British Schools Asia

Shanghai · History

China's First British School, Opened in Pudong in 2002

Nord Anglia International School Shanghai, Pudong began as the British International School of Shanghai and has operated continuously since 2002, making it the longest-running British school on the Chinese mainland.

Nord Anglia International School Shanghai, Pudong, Shanghai

In 2002, Patricia Hewitt, then the UK Secretary of State for Trade and Industry, cut the ribbon on a campus in Pudong New District that would become a landmark in British education overseas. The school she opened, originally called the British International School of Shanghai, Pudong, was simultaneously the first British school in China and the first international school of any kind in Pudong, a district that was itself still being built into the financial engine it is today.

Origins

The school opened under the Nord Anglia Education group, a British operator noted by the Pudong district government as running the British International School Shanghai, Puxi as its first Shanghai campus, with the Pudong site as its second. Nord Anglia Education had been founded in 1972 by Kevin McNeany to teach English as a foreign language, before pivoting to international school operation and expanding steadily into Asia. Arriving in Pudong in 2002, when the district's development was still accelerating, gave the group an early-mover advantage that would prove durable.

Name Change and Growth

The school operated as the British International School of Shanghai, Pudong for over a decade. In 2015, it was renamed Nord Anglia International School Shanghai, Pudong to align its branding with the wider Nord Anglia Education network. By that point the group had grown into a global operator with schools across more than 30 countries, and standardising the name signalled the school's place within that larger enterprise rather than any change to its curriculum or character. The address on Junmin Road in the Kangqiao area of Pudong, close to the Disney resort, remained the same.

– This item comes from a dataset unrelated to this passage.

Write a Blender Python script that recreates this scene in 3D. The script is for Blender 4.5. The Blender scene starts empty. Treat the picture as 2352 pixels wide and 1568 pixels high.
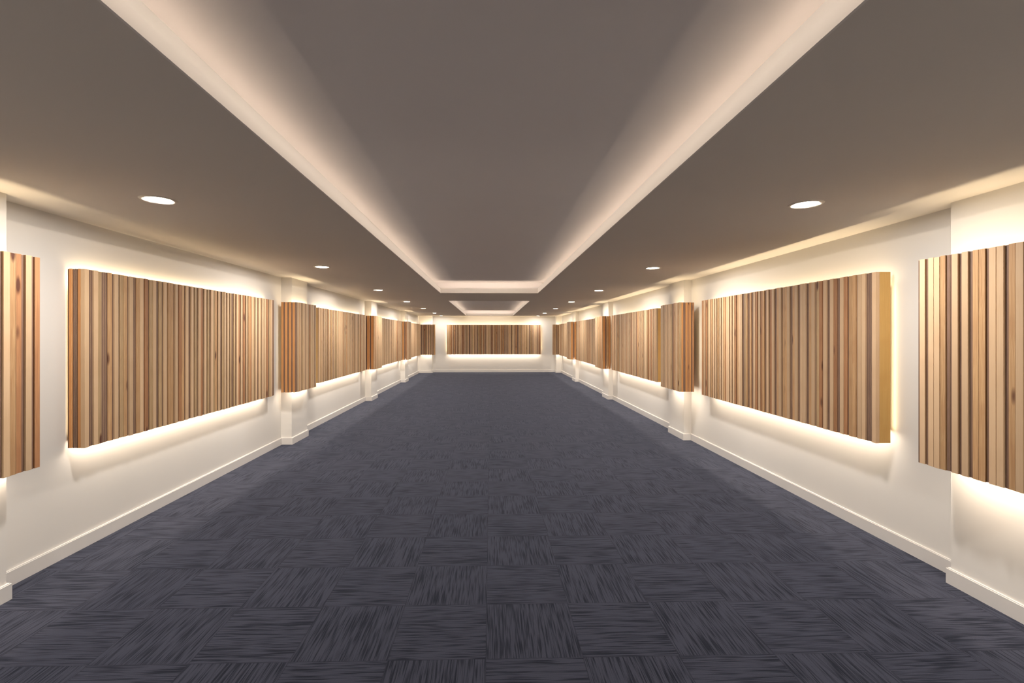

Curriculum and Accreditation

From its earliest years the school delivered the English National Curriculum, later augmented by the International Primary Curriculum at primary level. The academic pathway runs from the Early Years Foundation Stage for children from age two, through Key Stages 1 to 3, into IGCSE at Years 10 and 11, and concludes with the IB Diploma in Years 12 and 13. Mandarin is taught from Foundation Stage onwards, reflecting both the school's Shanghai location and its commitment to bilingualism.

Accreditation sits across several bodies. The school is a recognised IBO World School, an accredited centre for Cambridge International Examinations and Edexcel, a member of the Council of British International Schools, and a member of the Federation of British International Schools in Asia, which it joined in 2013. Those memberships collectively give the school external inspection and quality-assurance frameworks beyond Chinese regulatory requirements.

A distinctive feature of the Nord Anglia model at Pudong is its formal partnership programme. Collaborations with MIT produce a dedicated Maker Space on campus and student visits to MIT itself. The Juilliard School sends alumni to the campus and shapes the performing arts offering. UNICEF informs the school's humanitarian and social-impact work, and IMG Academy extends the sports programme. The school lists over 140 co-curricular activities in total.

Campus and Facilities

The campus on Junmin Road is equipped with a 25-metre swimming pool, two large indoor gymnasia, a performing arts centre, a theatre that has recently been renovated, science laboratories, and both natural grass and artificial-turf football pitches. The natural grass pitch is one of very few in Pudong. A dedicated IB Academy supports Sixth Form students preparing for the Diploma.

Present Day

NAIS Pudong currently enrols around 700 students drawn from over 40 nationalities, served by a day-school model with a dedicated bilingual bus fleet. The school is led by Principal Diane Vaughan. IB Diploma results average 37 points, with a top score of 43, both well above the global average. As the longest-running British international school in China, the school has accumulated alumni now working across a range of industries and institutions worldwide.